The Essence of Quality Time
A central aspect of quality time is togetherness. I do not mean proximity. Togetherness has to do with focused attention. A husband who is watching sports on television while he talks to his wife is not giving her quality time, because she does not have his full attention. A husband and wife playing tennis together, if it is genuine quality time, will focus not on the game, but on the fact that they are spending time together.
Dialects of Quality Time
Like words of affirmation, the language of quality time also has many dialects. One of the most common dialects is that of quality conversation. By quality conversation, I mean sympathetic dialogue where two people are sharing their experiences, their thoughts, their feelings, and their desires in a friendly, uninterrupted context. If your spouse’s primary love languages is quality time, such dialogue is crucial to his or her emotional sense of being loved. Sit down. Ask questions, and listen.

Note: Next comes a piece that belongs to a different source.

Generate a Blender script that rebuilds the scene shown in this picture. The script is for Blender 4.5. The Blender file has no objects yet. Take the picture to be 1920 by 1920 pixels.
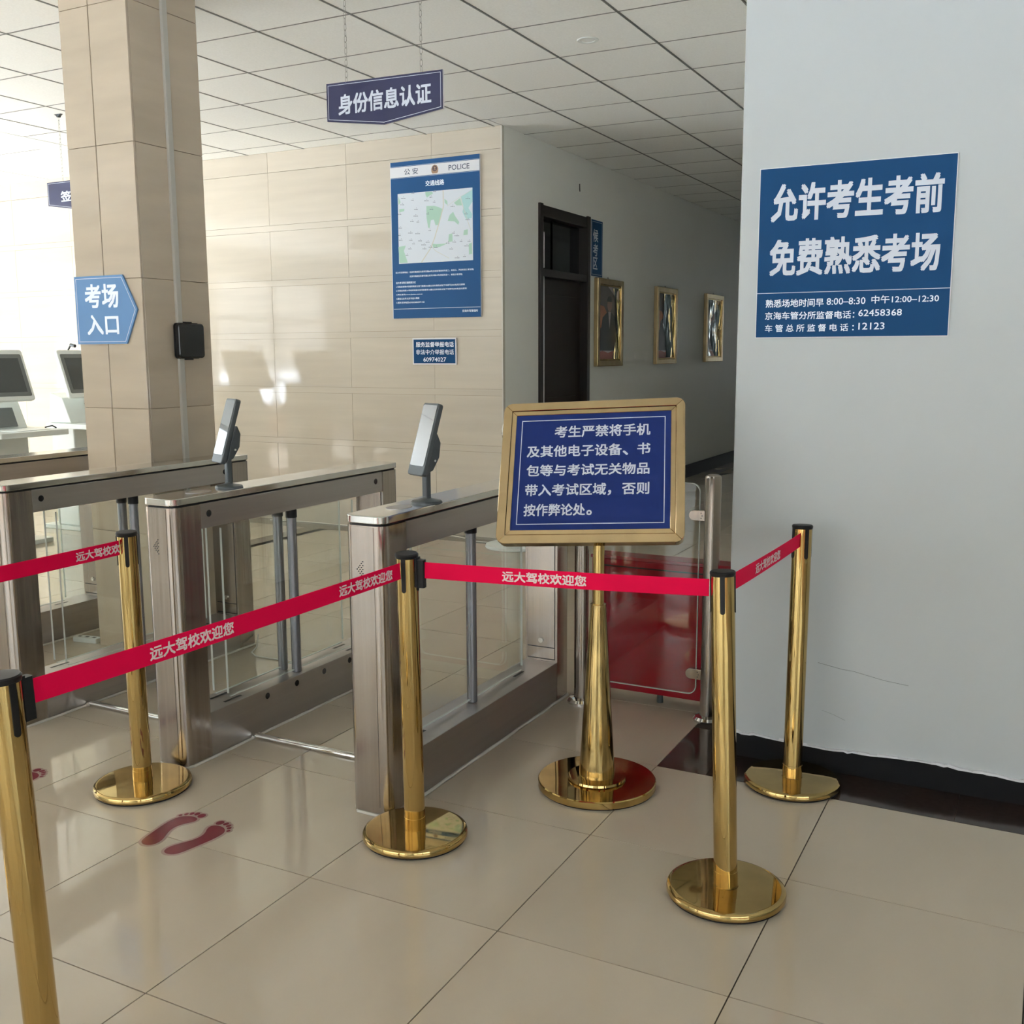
import bpy, bmesh, math, random
from mathutils import Vector, Matrix
random.seed(7)
S = bpy.context.scene
COL = S.collection
PI = math.pi
R = math.radians

# ------------------------------------------------------------------ camera
CAM = Vector((1.169, -2.154, 1.456))
YAW, PITCH, ROLL = R(-27.516), R(-8.688), R(0.238)
fw = Vector((math.sin(YAW)*math.cos(PITCH), math.cos(YAW)*math.cos(PITCH), math.sin(PITCH)))
rt = fw.cross(Vector((0, 0, 1))).normalized()
dn = fw.cross(rt)
rt, dn = rt*math.cos(ROLL)+dn*math.sin(ROLL), dn*math.cos(ROLL)-rt*math.sin(ROLL)
cd = bpy.data.cameras.new('camera')
cam = bpy.data.objects.new('camera', cd)
COL.objects.link(cam)
mw = Matrix((rt, -dn, -fw)).transposed().to_4x4()
mw.translation = CAM
cam.matrix_world = mw
cd.sensor_width = 36
cd.lens = 36*1940.9/1920
cd.clip_start = 0.05
cd.clip_end = 300
S.camera = cam

# ------------------------------------------------------------------ sky, daylight, exposure
W = bpy.data.worlds.new('sky')
S.world = W
W.use_nodes = True
nt = W.node_tree
nt.nodes.clear()
out = nt.nodes.new('ShaderNodeOutputWorld')
bg = nt.nodes.new('ShaderNodeBackground')
tc = nt.nodes.new('ShaderNodeTexCoord')
sx = nt.nodes.new('ShaderNodeSeparateXYZ')
rp = nt.nodes.new('ShaderNodeValToRGB')
rp.color_ramp.elements[0].position = 0.0
rp.color_ramp.elements[0].color = (1.0, 1.0, 1.0, 1)
rp.color_ramp.elements[1].position = 0.7
rp.color_ramp.elements[1].color = (0.62, 0.82, 1.0, 1)
nt.links.new(tc.outputs['Generated'], sx.inputs[0])
nt.links.new(sx.outputs['Z'], rp.inputs[0])
nt.links.new(rp.outputs[0], bg.inputs['Color'])
nt.links.new(bg.outputs[0], out.inputs[0])
bg.inputs['Strength'].default_value = 1.55

sl = bpy.data.lights.new('sun', 'SUN')
sl.energy = 54
sl.angle = R(1)
sl.color = (0.82, 0.91, 1.08)
so = bpy.data.objects.new('sun', sl)
so.rotation_euler = Vector((0.62, 0.44, -0.56)).to_track_quat('-Z', 'Y').to_euler()      # sun standing over the glazed side
COL.objects.link(so)

def portal(loc, rot, sx_, sy_):
    l = bpy.data.lights.new('window_portal', 'AREA')
    l.shape = 'RECTANGLE'
    l.size = sx_
    l.size_y = sy_
    l.cycles.is_portal = True
    o = bpy.data.objects.new('window_portal', l)
    o.location = loc
    o.rotation_euler = rot
    COL.objects.link(o)

YB = -12.0      # glazed front of the hall, behind the camera
XL = -10.5     # glazed end of the hall, far left
portal((-4.2, YB-0.1, 1.75), (R(90), 0, 0), 12.4, 2.7)     # light enters towards +Y
portal((6.15, -7.0, 1.75), (R(90), 0, R(90)), 8.0, 2.7)   # towards -X, through the added right-hand windows
portal((XL-0.1, -0.2, 1.7), (R(90), 0, R(-90)), 6.2, 2.3)   # light enters towards +X

S.view_settings.view_transform = 'Standard'
S.view_settings.look = 'None'
S.view_settings.gamma = 1
S.view_settings.use_curve_mapping = False
S.view_settings.exposure = 1.58
cy = S.cycles
cy.max_bounces = 10
cy.diffuse_bounces = 8
cy.glossy_bounces = 5
cy.transparent_max_bounces = 16
cy.caustics_reflective = False
cy.caustics_refractive = False
cy.sample_clamp_indirect = 6
cy.use_denoising = True
CEIL = 3.15

# ------------------------------------------------------------------ materials
def srgb(r, g, b):
    f = lambda c: ((c/255+0.055)/1.055)**2.4 if c/255 > 0.04045 else c/255/12.92
    return (f(r), f(g), f(b), 1)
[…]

Tips for Keeping the Love Tank Full
I want to conclude by giving you four tips on how to have a quality conversation with your spouse:
1. Maintain eye contact when your spouse is talking.
2. Don’t listen to your spouse and do something else at the same time.
3. Listen for feelings. Ask yourself, “What emotion is my spouse experiencing?”
4. Refuse to interrupt. Such interruptions indicate, “I don’t care what you are saying; listen to me.”
Such active listening will fill the love tank of the person whose primary love language is quality time.